Jin Bei è professore all'Istituto di economia dell'Accademia cinese delle scienze sociali (Cass). È tra gli studiosi che si arrovellano per individuare tempi e modi della più grande riconversione verde in atto sul pianeta: il passaggio della Cina da locomotiva inquinante a motore di una crescita buona e giusta. Sostiene Jin Bei che la Cina, nonostante le apparenze, ha fatto progressi nell'utilizzo delle risorse energetiche a tutto vantaggio dell'ambiente. «Basta guardare, a distanza di trent'anni dall'apertura economica e delle riforme come, pur avendo prodotto sviluppo industriale e inquinamento ambientale, di pari passo abbia progredito nell'efficienza dell'utilizzo delle fonti energetiche». In effetti la curva dell'utilizzo di carbone dal 1986 al 2010 mostra una lenta flessione: un quarto rispetto all'ammontare di tonnellate in 15 anni. Si può promuovere l'utilizzo di risorse alternative riducendo quelle a rischio per l'ambiente. Non senza continui "ritorni di fiamma", tutte le volte che la crescita richiede (e richiederà) più energia per evitare alla locomotiva di rallentare troppo o, addirittura, fermarsi.

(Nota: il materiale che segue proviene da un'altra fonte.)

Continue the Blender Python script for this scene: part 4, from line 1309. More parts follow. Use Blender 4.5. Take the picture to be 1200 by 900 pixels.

C'è poi un paradosso da tenere in conto: non si può puntare a una crescita razionale senza che le realtà locali siano sviluppate. Jin Bei fa l'esempio di Xixia e Xichuan, contee confinanti con diversi destini. «Xixia nel 2008 ha conquistato la palma per la migliore gestione delle acque - ricorda l'accademico – al contrario di Xichuan che è brulla, senza verde,. La prima ha "svoltato" perché ha potuto contare su risorse scaturite dallo sviluppo industriale dell'area, e non ha dovuto aspettare, a differenza di Xichuan, i finanziamenti pubblici che arrivano spesso in ritardo rispetto ai bisogni delle comunità». Solo la nascita di una vera industria della protezione ambientale, quindi, può stimolare il cambiamento. «Siamo ottimisti sul fatto che la Cina farà passi da gigante nella protezione di sé stessa e del mondo», conclude Jin Bei.